The 5 Dysfunctions of a Software Team
Jinsy Oommen
Posted on August 25, 2019
Over the past fifteen years, I have worked with some amazing teammates, but sometimes, we struggled to ship. Not shipping features is very demoralizing to a software team and it corrodes the product and team cohesity. Even though all of the individuals within a team might be capable and extremely productive individually, there might be some factors that cause us not to ship when we get together as a team.
As part of an assigned reading for a team I was on, I read the Five Dysfunctions of a Team by Patrick Lencioni. He frames the dysfunctions as Absence of Trust, Fear of Conflict, Lack of Commitment, Avoidance of Accountability, and Inattention to Results. From my experience, I found software teams to be more nuanced in their productivity and output and I found it helpful to reflect and define the dysfunctions of a software team with more specificity.
Lack of Technical Leadership
Decision paralysis can set in when there are many things on your plate and you need to pick a direction. A strong technical leader can help facilitate the decision making process and own the decisions that have been made. Teams also need to be constantly aware of the technical vision. Individual contributors can and should have tunnel vision on what they are working on, but it is important for them to have direction when they Need it. An effective technical leader can also help communicate the need for and importance of sustainability and technical maintenance of the product to the stakeholders.
Lack of Product Definition
A default state for developers and individual contributors is bettering the product through working on maintenance or trying out new ways to improve developer experience. This is great, but can demoralize the team eventually if it is not balanced with features that provide business value. When the business path of a product is not well defined we also may have the tendency to fill our backlog with not-essential-to-the-business features. This could cause users to not engage with the product, leading to not enough feedback and eventual disengagement within the dev team. Not having proper product definition could also lead to too many pivots in the development cycle, which in turn can contribute to the feeling of never finishing a project.
Lack of KIND and Deliberate post-mortems and incident reviews
Incidents are inevitable and I would even posit that they are a sign of progress and change. If we are not deliberate on conducting the review without assigning blame, we could go down the slippery slope of not learning from the incident, prevent us from team accountability, and keep us from owning the entire lifecycle of the feature. This can contribute to a culture of fear of failure, thus never trying new things.

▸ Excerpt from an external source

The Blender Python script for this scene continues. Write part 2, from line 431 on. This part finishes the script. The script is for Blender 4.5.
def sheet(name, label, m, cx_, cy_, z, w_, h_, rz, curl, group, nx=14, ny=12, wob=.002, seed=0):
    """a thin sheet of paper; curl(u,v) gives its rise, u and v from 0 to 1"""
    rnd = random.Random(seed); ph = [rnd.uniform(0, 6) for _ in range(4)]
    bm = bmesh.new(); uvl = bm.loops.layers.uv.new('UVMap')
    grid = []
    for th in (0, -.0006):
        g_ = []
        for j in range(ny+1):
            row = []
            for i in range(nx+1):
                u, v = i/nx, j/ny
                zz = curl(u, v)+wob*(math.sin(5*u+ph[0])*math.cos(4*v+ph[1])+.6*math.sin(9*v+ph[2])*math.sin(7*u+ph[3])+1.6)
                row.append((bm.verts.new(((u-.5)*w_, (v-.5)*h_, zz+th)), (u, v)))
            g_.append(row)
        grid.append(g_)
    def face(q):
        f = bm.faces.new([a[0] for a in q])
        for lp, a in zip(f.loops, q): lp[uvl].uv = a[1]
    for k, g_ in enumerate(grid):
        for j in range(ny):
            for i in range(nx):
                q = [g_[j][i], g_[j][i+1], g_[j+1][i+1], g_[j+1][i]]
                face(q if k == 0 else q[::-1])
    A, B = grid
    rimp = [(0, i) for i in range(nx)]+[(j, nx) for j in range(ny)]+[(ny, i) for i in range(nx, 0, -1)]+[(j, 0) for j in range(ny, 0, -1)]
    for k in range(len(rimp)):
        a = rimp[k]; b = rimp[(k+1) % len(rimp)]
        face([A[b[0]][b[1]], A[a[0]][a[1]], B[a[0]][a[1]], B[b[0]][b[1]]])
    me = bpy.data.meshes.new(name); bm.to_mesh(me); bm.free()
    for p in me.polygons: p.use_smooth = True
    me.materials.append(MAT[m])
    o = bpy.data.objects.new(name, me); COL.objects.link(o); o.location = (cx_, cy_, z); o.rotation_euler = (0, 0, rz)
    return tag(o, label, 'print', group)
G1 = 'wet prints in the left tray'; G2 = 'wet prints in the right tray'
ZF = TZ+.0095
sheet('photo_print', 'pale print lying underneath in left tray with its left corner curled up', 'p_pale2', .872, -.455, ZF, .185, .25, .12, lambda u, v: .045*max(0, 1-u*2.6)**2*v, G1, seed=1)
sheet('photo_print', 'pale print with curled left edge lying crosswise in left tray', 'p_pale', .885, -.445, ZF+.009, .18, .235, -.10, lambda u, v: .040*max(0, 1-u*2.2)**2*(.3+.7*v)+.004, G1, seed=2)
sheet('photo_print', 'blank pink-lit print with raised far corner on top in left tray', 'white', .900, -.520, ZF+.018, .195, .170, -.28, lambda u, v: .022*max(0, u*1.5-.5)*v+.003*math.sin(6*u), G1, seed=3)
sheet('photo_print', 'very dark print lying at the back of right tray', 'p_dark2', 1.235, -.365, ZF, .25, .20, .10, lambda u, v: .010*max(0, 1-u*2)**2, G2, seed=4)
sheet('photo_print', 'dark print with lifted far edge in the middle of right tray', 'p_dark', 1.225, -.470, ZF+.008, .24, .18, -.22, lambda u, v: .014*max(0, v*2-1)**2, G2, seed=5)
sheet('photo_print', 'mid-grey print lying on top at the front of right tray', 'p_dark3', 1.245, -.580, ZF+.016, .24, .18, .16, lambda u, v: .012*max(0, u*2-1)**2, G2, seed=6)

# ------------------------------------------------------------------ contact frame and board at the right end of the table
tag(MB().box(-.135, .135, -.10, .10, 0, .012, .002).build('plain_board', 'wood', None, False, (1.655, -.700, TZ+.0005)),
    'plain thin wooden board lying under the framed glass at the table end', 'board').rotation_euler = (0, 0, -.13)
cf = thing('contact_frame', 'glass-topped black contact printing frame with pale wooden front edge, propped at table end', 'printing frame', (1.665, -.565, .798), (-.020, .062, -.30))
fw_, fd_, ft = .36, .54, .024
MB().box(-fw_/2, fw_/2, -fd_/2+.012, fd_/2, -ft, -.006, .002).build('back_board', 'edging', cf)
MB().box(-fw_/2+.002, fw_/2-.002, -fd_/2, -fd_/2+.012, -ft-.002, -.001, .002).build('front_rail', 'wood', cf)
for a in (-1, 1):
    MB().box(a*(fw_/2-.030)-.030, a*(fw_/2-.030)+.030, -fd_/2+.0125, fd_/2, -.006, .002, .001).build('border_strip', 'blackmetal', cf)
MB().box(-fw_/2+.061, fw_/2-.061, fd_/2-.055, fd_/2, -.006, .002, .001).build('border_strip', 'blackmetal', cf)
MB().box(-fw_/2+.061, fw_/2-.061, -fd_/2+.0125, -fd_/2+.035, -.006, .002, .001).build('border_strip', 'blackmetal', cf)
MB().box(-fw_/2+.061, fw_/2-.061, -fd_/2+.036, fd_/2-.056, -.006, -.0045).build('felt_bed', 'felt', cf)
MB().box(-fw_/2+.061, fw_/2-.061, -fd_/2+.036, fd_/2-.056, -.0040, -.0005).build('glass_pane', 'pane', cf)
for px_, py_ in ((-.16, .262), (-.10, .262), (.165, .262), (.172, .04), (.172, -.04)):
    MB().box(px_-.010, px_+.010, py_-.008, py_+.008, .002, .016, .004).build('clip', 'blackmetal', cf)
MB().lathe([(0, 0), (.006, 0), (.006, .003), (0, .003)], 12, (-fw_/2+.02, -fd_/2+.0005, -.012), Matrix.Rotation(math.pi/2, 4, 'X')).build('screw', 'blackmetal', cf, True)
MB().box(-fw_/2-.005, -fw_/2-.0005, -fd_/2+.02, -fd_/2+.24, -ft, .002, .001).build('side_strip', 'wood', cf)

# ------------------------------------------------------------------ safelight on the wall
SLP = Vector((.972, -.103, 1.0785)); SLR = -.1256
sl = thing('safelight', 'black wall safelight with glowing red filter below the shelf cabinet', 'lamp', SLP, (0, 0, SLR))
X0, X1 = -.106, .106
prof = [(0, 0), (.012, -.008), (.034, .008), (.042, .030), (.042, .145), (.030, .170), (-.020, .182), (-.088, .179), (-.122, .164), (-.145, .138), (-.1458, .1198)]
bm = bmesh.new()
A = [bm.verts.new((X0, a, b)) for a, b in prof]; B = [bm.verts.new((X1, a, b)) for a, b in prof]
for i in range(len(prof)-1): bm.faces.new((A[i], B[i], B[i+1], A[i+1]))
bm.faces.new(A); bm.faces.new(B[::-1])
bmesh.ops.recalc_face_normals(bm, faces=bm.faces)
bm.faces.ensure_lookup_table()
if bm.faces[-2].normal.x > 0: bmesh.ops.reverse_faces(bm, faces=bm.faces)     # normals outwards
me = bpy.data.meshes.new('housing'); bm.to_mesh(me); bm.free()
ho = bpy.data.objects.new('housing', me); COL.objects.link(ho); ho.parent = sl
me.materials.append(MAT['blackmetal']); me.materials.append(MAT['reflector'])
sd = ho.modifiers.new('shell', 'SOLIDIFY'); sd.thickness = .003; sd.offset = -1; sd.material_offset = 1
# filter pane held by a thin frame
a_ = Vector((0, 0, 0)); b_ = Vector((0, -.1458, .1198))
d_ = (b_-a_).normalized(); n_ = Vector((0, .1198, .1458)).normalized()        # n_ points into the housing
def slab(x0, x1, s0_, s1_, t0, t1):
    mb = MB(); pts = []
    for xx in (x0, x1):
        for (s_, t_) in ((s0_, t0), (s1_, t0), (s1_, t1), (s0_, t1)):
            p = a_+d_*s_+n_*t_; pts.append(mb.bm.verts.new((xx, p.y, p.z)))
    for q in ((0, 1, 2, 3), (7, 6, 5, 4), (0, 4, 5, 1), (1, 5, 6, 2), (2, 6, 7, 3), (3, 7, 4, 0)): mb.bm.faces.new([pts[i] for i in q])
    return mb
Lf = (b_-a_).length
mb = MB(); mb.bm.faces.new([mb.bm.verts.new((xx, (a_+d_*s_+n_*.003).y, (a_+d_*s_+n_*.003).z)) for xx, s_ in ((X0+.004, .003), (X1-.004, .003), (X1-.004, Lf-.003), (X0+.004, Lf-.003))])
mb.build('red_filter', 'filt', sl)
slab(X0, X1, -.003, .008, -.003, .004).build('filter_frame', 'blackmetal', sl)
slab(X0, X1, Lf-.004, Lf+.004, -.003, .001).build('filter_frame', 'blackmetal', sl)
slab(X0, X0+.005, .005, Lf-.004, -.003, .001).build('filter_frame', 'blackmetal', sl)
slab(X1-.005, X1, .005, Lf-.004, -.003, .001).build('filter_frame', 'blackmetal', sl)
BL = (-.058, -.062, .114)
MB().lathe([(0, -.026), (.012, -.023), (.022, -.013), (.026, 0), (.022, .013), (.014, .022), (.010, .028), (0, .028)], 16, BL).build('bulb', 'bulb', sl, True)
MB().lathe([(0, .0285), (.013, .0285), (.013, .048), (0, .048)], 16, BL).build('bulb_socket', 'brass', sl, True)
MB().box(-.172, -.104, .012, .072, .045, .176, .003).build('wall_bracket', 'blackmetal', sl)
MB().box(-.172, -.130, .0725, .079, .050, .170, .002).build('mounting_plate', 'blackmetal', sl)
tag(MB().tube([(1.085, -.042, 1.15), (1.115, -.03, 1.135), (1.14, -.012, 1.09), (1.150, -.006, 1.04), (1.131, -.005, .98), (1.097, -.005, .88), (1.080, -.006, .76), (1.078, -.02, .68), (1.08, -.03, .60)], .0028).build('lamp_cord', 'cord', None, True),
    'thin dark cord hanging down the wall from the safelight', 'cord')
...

Failure to Embrace Automation
Not embracing automation of process, deployment, and release can lead to tedium and release fatigue. Not automating deployment and shipping puts an easy target on the developer’s back leading to blame when something defective gets shipped. Not automating process and standards can lead to time unnecessarily spent on nitpicking and bikeshedding.
Lack of Defined and Documented Process and Rhythm
We are creatures of habit and look for rhythm in our professional lives. A productive shipping team has purposeful process and a rhythm that is sustainable for the team. For some teams this may look like weekly cycle and for other teams it maybe a 6 weeks, but it is important to have that rhythm.
I used to think being productive had mainly to do with our tech stack choices but experience has led me to believe it is more nuanced than that. I think I can say this on behalf all developers that we are content and happy when we ship something that make our customers happy. It takes a village to create and sustain an impactful product.